ANOTHER UPDATE: An intrepid reader sends this,this,this, and this. I'd call it State Senator 0, professor 4.
"IT BARES REPEATING:" A host of readers have sent this link to The Smoking Gun's copy of a memo to New York Times staffers from "Arthur, Howell and Gerald" that contains a howling (Howelling?) error.
Even in the big leagues, apparently, spell-checkers breed a false sense of security. It certainly doesn't suggest that they've gotten into the habit of going over copy with a fine-tooth comb just yet.
Meanwhile Matt Welch has a suggestion on how Blair-type events could be prevented. It's cheap, easy to implement, and likely to work. Naturally, it's unlikely to be adopted.
But I think it "bares" considering.
WENDY MCELROY WRITES ON MALE-BASHING in the media, and in public policy.
JAILED IRANIAN BLOGGER SINA MOTALLEBI has now been released. Jeff Jarvis has more, including a link to this Newsweek article on the Blogosphere's support for his cause, and for Iranian bloggers generally.
The Iranian blog crackdown is interpreted -- correctly, I think -- as yet another sign of the growing insecurity and out-of-touchness of the mullahs who, for the moment, continue to rule that unhappy country.
I HAVE A FRIEND WHOSE LIFE WAS RUINED BY ANNIE HALL. Okay, that's an exaggeration, but not as much of one as it ought to be. Now one of my wife's filmmaker cronies (who doesn't know the guy) has made a film called Burning Annie that, well, seems amazingly true to his life.
There are trailers, too. My favorite is the "quirky" one. And everyone in the cast has a "Bacon factor" of two.
UPDATE: Sean Fitzpatrick liked it:
Thanks for the link. Any additional info would be great.
If the movie is half as good as the trailers, let's rev up the blogosphere and make Burning Annie the next Blair Witch Project.
Unfortunately, I don't know anything about this that isn't on the website. It's just made by a guy my wife took a film class from once. But I thought the trailers were great, too.
Let's just drop all this "was it Al Qaeda? Or some other (insert some Arabic phrase)?" nonsense and call them something generic, like "the usual bunch of cretins." And their motives are no big mystery; I am sure I know why the cretins blew up stuff in Saudi Arabia this time. They want to get rid of all the Westerners there, and then all the rest of the foreigners, Muslim though all those Indians and Indonesians and Malaysians might be. The Usual Bunch of Cretins are Arab supremacists just like the Nazis were "Aryan" supremacists. They are just another flavor of terror pie, like Bin Laden and his Taliban crew, and that joker we just kicked out of Iraq. It's all from the same shelf of fly-specked, half-baked goods.
I think it's a sign that their reach has grown short, when they can't arrange terror attacks except in their own hometowns.
As for the U.S. withdrawal of troops from Saudi-controlled Arabia, well, it's not a victory for them. Because, you see, you can't invade a country if you're already there. . . . .

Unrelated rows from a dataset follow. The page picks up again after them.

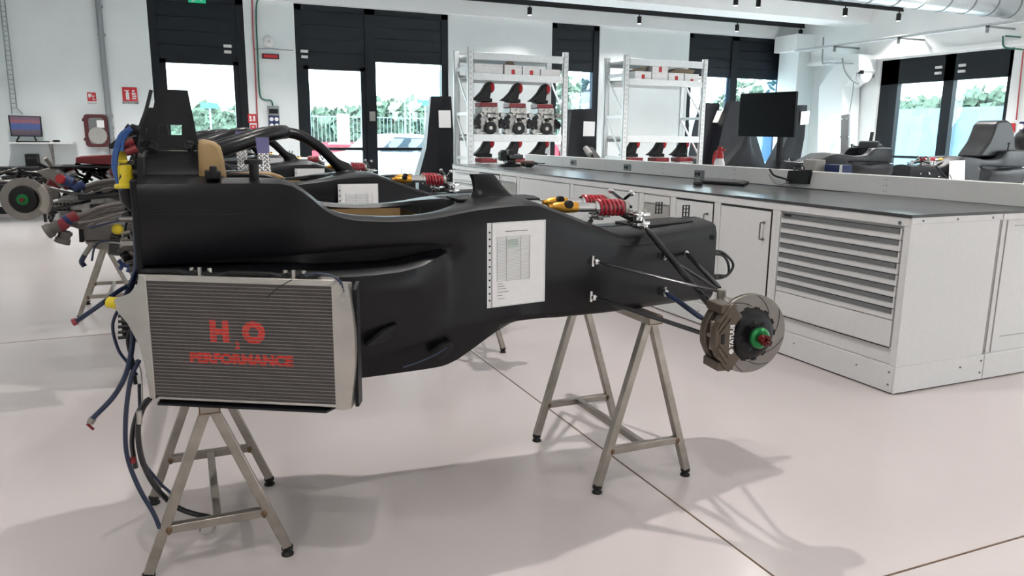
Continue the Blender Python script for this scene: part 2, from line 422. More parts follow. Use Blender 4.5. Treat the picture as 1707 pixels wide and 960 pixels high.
MB().box(3.45, 3.56, YB-.01, YB+.03, 1.62, 1.80).build('door_handle_plate', 'alu', bpy.data.objects['window_2'])
# ---- right wall door
w = thing('door_1', (XR+.1, sum(RO)/2, 0), None, None, kind='structure')
y0, y1 = RO; xm = XR+.05
ga, gb, gc, gd = P(1680, 127, x=xm).y, P(1590, 132, x=xm).y, P(1573, 133, x=xm).y, P(1497, 138, x=xm).y
gz = 2.50
fr = MB().box(xm, xm+.12, y0, ga, 0, RZ).box(xm, xm+.12, gb, gc, 0, RZ).box(xm, xm+.12, gd, y1, 0, RZ).box(xm, xm+.12, y0, y1, gz, RZ).box(xm, xm+.12, y0, y1, 0, .25)
fr.build('door_frame', 'dark', w, smooth=False)
MB().box(xm+.05, xm+.06, ga, gb, .25, gz).build('glass_pane', 'glass', w, smooth=False)
MB().box(xm+.05, xm+.06, gc, gd, .25, gz).build('glass_pane', 'glass', w, smooth=False)
MB().box(xm-.02, xm+.0, ga, gd, .98, 1.03).build('push_bar', 'dark', w, smooth=False)
for yy in (gb-.16, gc+.12):
    MB().box(xm-.04, xm, yy-.07, yy+.07, gz+.13, gz+.18).box(xm-.04, xm, yy-.07, yy+.07, gz+.24, gz+.29).build('door_closer', 'white', w, bev=.005)

# ================================================================== OUTSIDE
MB().box(-60, 90, YB+.3, 120, -.25, -.05).box(XR+.3, 90, -40, YB+.3, -.25, -.05).box(XL-40, XR+.3, -40, YF-.3, -.25, -.05).box(XL-40, XL-.3, YF-.3, YB+.3, -.25, -.05)\
    .build('ground_outside', 'tarmac', kind='structure', smooth=False)
def tree(x, y, h, r, label, nm='leafy_tree', n=240):
    t = thing(nm, (x, y, -.05), label, 'tree', 'trees outside the windows')
    MB().tube([(x, y, -.05), (x+.05, y, h*.3), (x, y, h*.7)], [.14, .11, .05], 8).build('trunk', 'brown', t)
    mb = MB(); rnd = random.Random(int(x*13+y*7))
    for i in range(n):
        u, v, q = rnd.uniform(-1, 1), rnd.uniform(0, 2*PI), rnd.uniform(.35, 1)**.5
        c = math.sqrt(1-u*u); lump = 1+.22*math.sin(3*v+u*4)
        p = Vector((x+r*c*math.cos(v)*q*lump, y+r*c*math.sin(v)*q*lump, h*.62+h*.38*u*q*lump))
        s = r*rnd.uniform(.05, .13)
        for k in range(3):
            a = Vector((rnd.gauss(0, 1), rnd.gauss(0, 1), rnd.gauss(0, 1))).normalized(); b = a.orthogonal().normalized()
            mb.add([p-a*s-b*s*.6, p+a*s-b*s*.6, p+a*s*.7+b*s, p-a*s+b*s*.7], [(0, 1, 2, 3)])
            p = p+a*s*.9
    mb.build('crown', 'leaf', t, smooth=False)
# trees seen through the back windows
for (a, top, y, r, lab) in ((290, 195, 60, 3.0, 'small pale tree low in the leftmost window'), (352, 175, 55, 2.6, 'tall loose tree at the right edge of the leftmost window'),
                            (540, 187, 62, 3.4, 'tree at the left edge of the door glass in the second window'), (582, 184, 62, 3.2, 'rounded tree in the middle of the door glass'),
                            (612, 186, 64, 3.2, 'tree against the mullion of the second window'), (655, 166, 58, 3.0, 'taller tree just right of the second window mullion'),
                            (705, 178, 60, 3.2, 'tree near the right side of the second window'), (965, 130, 50, 3.4, 'tall airy tree in the third window'),
                            (1250, 125, 55, 2.6, 'treetop above the wall monitor in the fourth window'), (1190, 200, 55, 2.6, 'low tree behind the right rack')):
    y += {290: 0, 352: 9, 540: 0, 582: 12, 612: 26, 655: 2, 705: 14, 965: 0, 1190: 24, 1250: 12}[a]; p = P(a, top, y=y); tree(p.x, y, max(p.z, 2.6), r*y/60, lab)
for (a, top, x, r, lab) in ((1515, 168, 44, 2.4, 'tree left in the right hand door glass'), (1548, 172, 36, 2.2, 'tree in the middle of the left door leaf'), (1610, 164, 40, 1.9, 'tree left in the right door leaf'), (1655, 152, 32, 2.4, 'tallest tree in the right door leaf'), (1700, 160, 42, 2.4, 'tree at the right edge of the far door')):
    p = P(a, top, x=x); tree(x, p.y, max(p.z, 2.6), r, lab, n=420)
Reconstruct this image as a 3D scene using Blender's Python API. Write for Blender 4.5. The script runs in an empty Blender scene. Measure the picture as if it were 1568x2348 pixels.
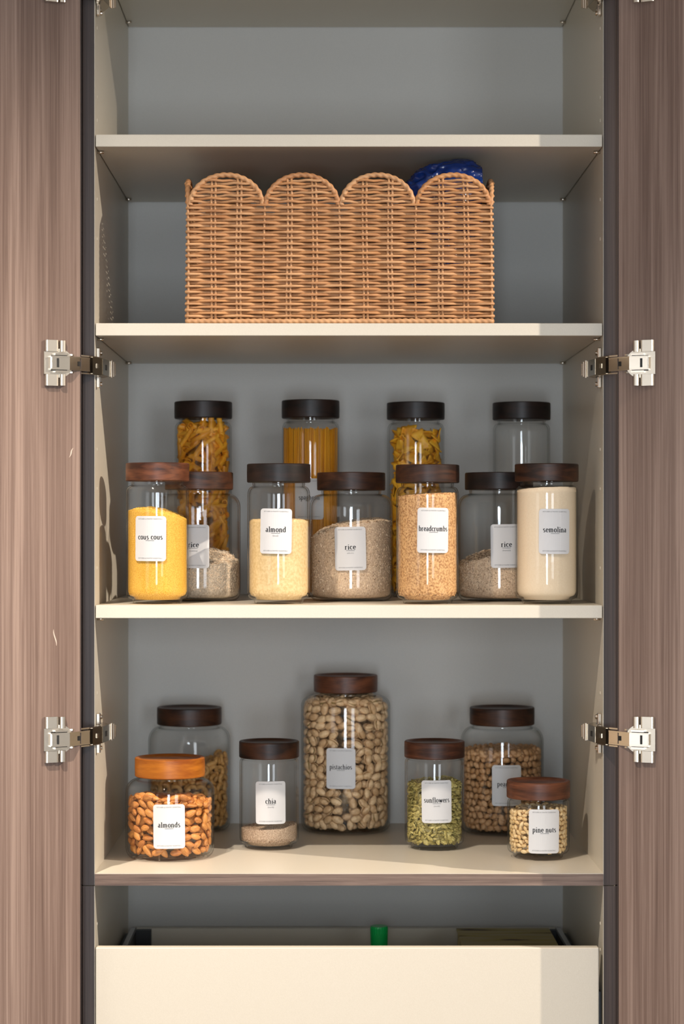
import bpy, math, random
import numpy as np
from mathutils import Vector, Matrix, noise
random.seed(7); RNG = np.random.default_rng(7)
R_ = math.radians
C = bpy.context.scene.collection
SC = bpy.context.scene
# ------------------------------------------------------------------ camera, world, lights, exposure
EYE = 1.45                      # camera height above the floor
D, F, HX, HY = 3.3, 5036.0, 745.0, 1212.0
def W(px, py, y):               # a photograph pixel at depth y (cabinet front = 0) -> world point
    s = (D + y) / F
    return Vector(((px - HX) * s, y, EYE - (py - HY) * s))
cam = bpy.data.objects.new('camera', bpy.data.cameras.new('camera')); C.objects.link(cam)
cam.location = (0, -D, EYE); cam.rotation_euler = (R_(90), 0, 0)
cam.data.sensor_fit = 'AUTO'; cam.data.sensor_width = 36
cam.data.lens = 36 * F / 2348
cam.data.shift_x = (784 - HX) / 2348; cam.data.shift_y = (HY - 1174) / 2348
cam.data.clip_start = .05
cam.data.dof.use_dof = True; cam.data.dof.focus_distance = D + .06; cam.data.dof.aperture_fstop = 4.5
SC.camera = cam
w = bpy.data.worlds.new('World'); SC.world = w; w.use_nodes = True
w.node_tree.nodes['Background'].inputs[0].default_value = (.75, .85, 1, 1)
w.node_tree.nodes['Background'].inputs[1].default_value = .6
SC.view_settings.view_transform = 'Standard'; SC.view_settings.look = 'None'
SC.view_settings.gamma = 1; SC.view_settings.use_curve_mapping = False
SC.view_settings.exposure = 0.0
try:
    SC.cycles.transparent_max_bounces = 40; SC.cycles.max_bounces = 10; SC.cycles.diffuse_bounces = 5
    SC.cycles.sample_clamp_indirect = 4; SC.cycles.caustics_reflective = False; SC.cycles.caustics_refractive = False
except Exception: pass
CEIL = EYE + 1.50
def spot(name, loc, power, col, ang, blend=1.0, rad=.025, aim=None):
    l = bpy.data.lights.new(name, 'SPOT'); l.energy = power; l.color = col
    l.spot_size = R_(ang); l.spot_blend = blend; l.shadow_soft_size = rad
    o = bpy.data.objects.new(name, l); C.objects.link(o); o.location = loc
    if aim: o.rotation_euler = (Vector(aim) - Vector(loc)).to_track_quat('-Z', 'Y').to_euler()
    return o
WARM = (1, .865, .72)
spot('downlight', (-.66, -1.24, CEIL - .03), 385, WARM, 122, 1, .022, aim=(-.98, -1.20, 0))
spot('downlight', (.95, -1.07, CEIL - .03), 12, WARM, 131, 1, .022)
spot('downlight', (2.5, -1.15, CEIL - .03), 430, WARM, 56, .9, .022, aim=(-.15, 0, .72))
def area(name, loc, aim, sx, sy, power, col):
    l = bpy.data.lights.new(name, 'AREA'); l.shape = 'RECTANGLE'; l.size = sx; l.size_y = sy
    l.energy = power; l.color = col
    o = bpy.data.objects.new(name, l); C.objects.link(o); o.location = loc
    o.rotation_euler = (Vector(aim) - Vector(loc)).to_track_quat('-Z', 'Y').to_euler()
    return o
area('window_light', (-.15, -6.2, 1.15), (0, 0, 1.15), .75, 2.0, 116, (.80, .90, 1))
area('window_light', (2.2, -6.2, 1.2), (0, 0, 1.2), 1.0, 1.9, 52, (.85, .92, 1))
area('window_light', (-2.9, -3.4, 1.3), (0.3, .1, 1.2), 1.5, 1.6, 12, (.9, .95, 1))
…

LILEKS ISN'T RISING TO MY BAIT, but he has some choice words for The Handmaid's Tale.
Some smart literary agent should sign up Salam Pax, the anonymous Baghdad blogger, like, now. He's on the spot; the perspective is unique; and he writes better than most professional writers. This guy's book is worth six figures, and much of it is already written.
Yep.
May 12, 2003
GORE VIDAL SUFFERS the world's first Velveeta Fisking. (It's sort of like the Velvet Revolution, except not at all.) Tony Adragna performs the honors.